Radishes need evenly moist soil, and drought stress will cause woody growth or early bolting. Too much water, however, can cause the roots to split. Aim for about an inch per week, and use mulch around their bases to shade the soil and keep the moisture level even. If you stick your finger into the soil an inch deep and it’s dry, give them a drink.

How to Harvest Radishes

Most radishes are ready to harvest three to five weeks after germination, but early harvesting for thinning can happen as soon as two weeks. For round radishes, begin to check them (pull one up!) when the “shoulders” of the radish start to push up slightly, and the root is about one inch in diameter. Longer, slender radishes like French Breakfast types won’t get as wide. If you’ve grown a baseball-sized radish, admire it, then toss it and succession plant!

If your radishes start to bolt, i.e., flower, harvest them all (if you want to eat them). Bolting will stop the plant from putting energy into the edible root and can cause woody, pithy flesh with poor taste. Radishes commonly bolt in heat, so if your crop is starting to bolt before it reaches mature size, that’s a sign you may need to wait until the cooler weather of fall before restarting your radish plantings. 

While radishes purchased at the store often have the greens still attached to make them look fresh and attractive, at home, cut the greens off half an inch above the root after harvest. Wash off the excess soil and keep them in the veggie drawer of your refrigerator or eat them fresh. 

Radish FAQs

two bunches of radishes and greens

Can dogs eat radishes? 

Yes, it’s okay for your dog to have a few radishes. Radishes are loaded with healthy vitamins and minerals for us and our dogs.
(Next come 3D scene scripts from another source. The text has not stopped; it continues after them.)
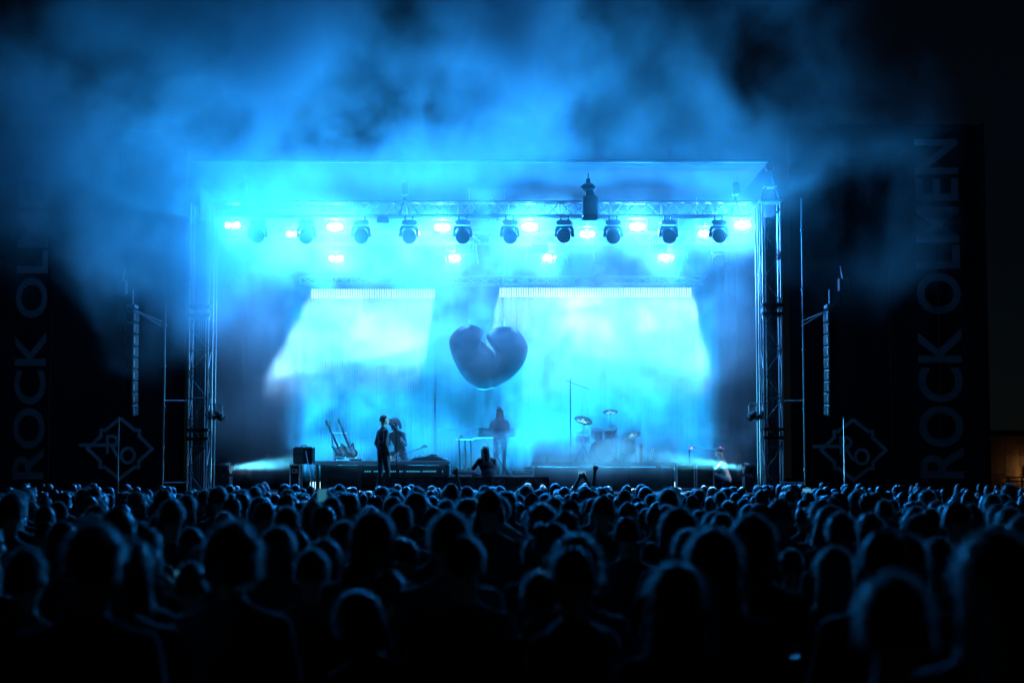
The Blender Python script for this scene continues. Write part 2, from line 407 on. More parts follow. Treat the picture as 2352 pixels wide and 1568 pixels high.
# ------------------------------------------------------------------ distant wall with warm light, far right
wa, wb = at(2276, 1100, 56), at(2480, 1000, 56)
wl = thing('lit_wall', 'orange lit rendered wall beyond the right scrim', 'wall', ((wa.x + wb.x) / 2, 56.2, 0))
for r in range(5):
    for c in range(6):
        hh = wb.z / 5; ww = (wb.x - wa.x) / 6
        MB().box((wa.x + ww * (c + .5), 56.2, hh * (r + .5)), (ww - .012, .3 + .004 * ((r + c) % 2), hh - .012)).build('wall_panel', K['wall'], wl)
MB().box(((wa.x + wb.x) / 2, 56.1, wb.z + .09), (wb.x - wa.x + .3, .7, .16)).build('coping', K['black_metal'], wl)
fz = at(2300, 1096, 54).z
fe = thing('rail_fence', 'low dark railing in front of the orange lit wall', 'fence', (wa.x + 1, 54, 0))
for zz in (fz, fz - .12): bar('rail', (wa.x - .1, 54, zz), (wb.x, 54, zz), .025, K['black_metal'], fe)
for i in range(8): bar('post', (wa.x + i * .42, 54, 0), (wa.x + i * .42, 54, fz), .022, K['black_metal'], fe)
for i in range(16): bar('baluster', (wa.x + .1 + i * .17, 54, .1), (wa.x + .1 + i * .17, 54, fz - .12), .008, K['steel'], fe)
lp = at(2366, 1082, 55.6)
wlamp = thing('wall_lamp', 'small warm bulkhead lamp fixed on the orange wall', 'lamp', (lp.x, 55.9, lp.z))
MB().box((lp.x, 55.97, lp.z), (.2, .1, .26), bev=.02).build('housing', K['black_metal'], wlamp)
MB().ell((lp.x, 55.88, lp.z), (.08, .06, .1)).build('bulb', K['lampwarm'], wlamp, None, True)
lamp('POINT', 'wall_lamp_light', (lp.x, 55.6, lp.z), 1.1, (1, .42, .12), shadow_soft_size=.08)
# ------------------------------------------------------------------ lamps on the trusses
BLUE, LILAC = (0.0, 0.285, 1.0), (0.085, 0.37, 1.0)
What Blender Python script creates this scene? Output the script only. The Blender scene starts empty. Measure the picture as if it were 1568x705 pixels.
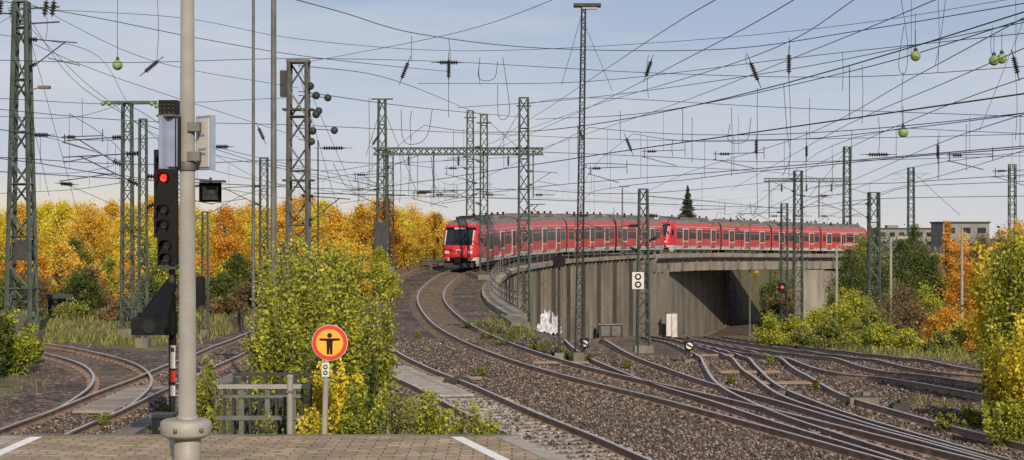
import bpy, math, random
import numpy as np
from mathutils import Vector, Matrix
random.seed(7); rng=np.random.default_rng(7)
sc=bpy.context.scene
F=2600.0; CX=784.0; CY=352.5; CZ=4.2
# ---------------------------------------------------------------- materials
def new_mat(name):
    m=bpy.data.materials.new(name); m.use_nodes=True
    nt=m.node_tree; return m,nt,nt.nodes,nt.links,nt.nodes['Principled BSDF']
def mat(name,c,rough=.7,metal=0,var=.25,scale=3,bump=0,bscale=30,c2=None,detail=5,streak=False,spec=None):
    m,nt,N,L,b=new_mat(name)
    tc=N.new('ShaderNodeTexCoord'); no=N.new('ShaderNodeTexNoise'); no.inputs['Scale'].default_value=scale; no.inputs['Detail'].default_value=detail
    no.inputs['Roughness'].default_value=.65
    if streak:
        mp=N.new('ShaderNodeMapping'); mp.inputs['Scale'].default_value=(1,1,.22); L.new(tc.outputs['Object'],mp.inputs[0]); L.new(mp.outputs[0],no.inputs['Vector'])
    else: L.new(tc.outputs['Object'],no.inputs['Vector'])
    r=N.new('ShaderNodeValToRGB'); r.color_ramp.elements[0].position=.32; r.color_ramp.elements[1].position=.68
    if c2 is None: c2=tuple(min(1,x*(1+var)) for x in c); c1=tuple(x*(1-var) for x in c)
    else: c1=c
    r.color_ramp.elements[0].color=(*c1,1); r.color_ramp.elements[1].color=(*c2,1)
    L.new(no.outputs['Fac'],r.inputs['Fac']); L.new(r.outputs['Color'],b.inputs['Base Color'])
    b.inputs['Roughness'].default_value=rough; b.inputs['Metallic'].default_value=metal
    if spec is not None: b.inputs['Specular IOR Level'].default_value=spec
    if bump:
        n2=N.new('ShaderNodeTexNoise'); n2.inputs['Scale'].default_value=bscale; L.new(tc.outputs['Object'],n2.inputs['Vector'])
        bp=N.new('ShaderNodeBump'); bp.inputs['Strength'].default_value=bump; bp.inputs['Distance'].default_value=.03
        L.new(n2.outputs['Fac'],bp.inputs['Height']); L.new(bp.outputs['Normal'],b.inputs['Normal'])
    return m
M={}
M['green']=mat('mast_green_paint',(.035,.05,.043),.65,.0,.35,2,c2=(.075,.10,.08))
M['greyst']=mat('galvanised_steel',(.11,.11,.10),.6,.2,.3,3)
M['dkst']=mat('dark_steel',(.032,.032,.03),.7,.1,.4,4)
M['black']=mat('black_paint',(.007,.007,.008),.6,0,.4,5,spec=.15)
M['pole']=mat('pole_grey',(.25,.235,.205),.55,0,.16,1.5)
M['red']=mat('train_red',(.50,.022,.025),.38,0,.12,.8)
M['redpink']=mat('train_red_side_sheen',(.47,.055,.05),.35,0,.15,.5)  # same red as the front, paled: sky sheen painted into the colour
M['ltgrey']=mat('light_grey_paint',(.52,.50,.47),.45,0,.1,2)
M['white']=mat('white_paint',(.75,.74,.70),.6,0,.1,6)
M['glass']=mat('dark_glass',(.015,.018,.022),.12,0,.2,1)
M['roof']=mat('train_roof',(.17,.135,.125),.7,0,.3,1.5)
M['conc']=mat('concrete',(.09,.08,.063),.9,0,.3,.7,.25,14,c2=(.215,.19,.155),streak=True)
M['concl']=mat('concrete_light',(.15,.13,.11),.9,0,.3,.6,.25,10,c2=(.31,.275,.23),streak=True)
M['concd']=mat('concrete_dark_and_shade',(.03,.026,.021),.9,0,.3,.8,c2=(.075,.065,.052),streak=True)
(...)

However, many dog owners find that their pup doesn’t like the taste. 

Are all radishes spicy?

Crispy, crunchy, and spicy are a radish’s claim to fame, but like other produce, flavor varies amongst varieties. For the most part, white radishes and varieties like French Breakfast are milder, while darker red and black radishes have more zing. Roasting radishes in the oven brings out their sweetness and tempers the spice. Harvest radishes earlier (smaller roots) for less heat.

Do watermelon radishes taste like melon?

Unfortunately, no. They get their name from their watermelon-colored flesh inside of a white skin that resembles (in color) a watermelon rind. They are less spicy and make a gorgeous and tasty addition to your veggie plate!

Can you eat radish greens?

Yes, but you’ll likely want to cook them. Raw radish greens have a fuzzy, unpleasant texture akin to munching on green sandpaper. However, they are delicious and peppery steamed or sautéed. Use them as you would other greens. Young greens are milder, while older greens from long-maturity varieties can be spicier.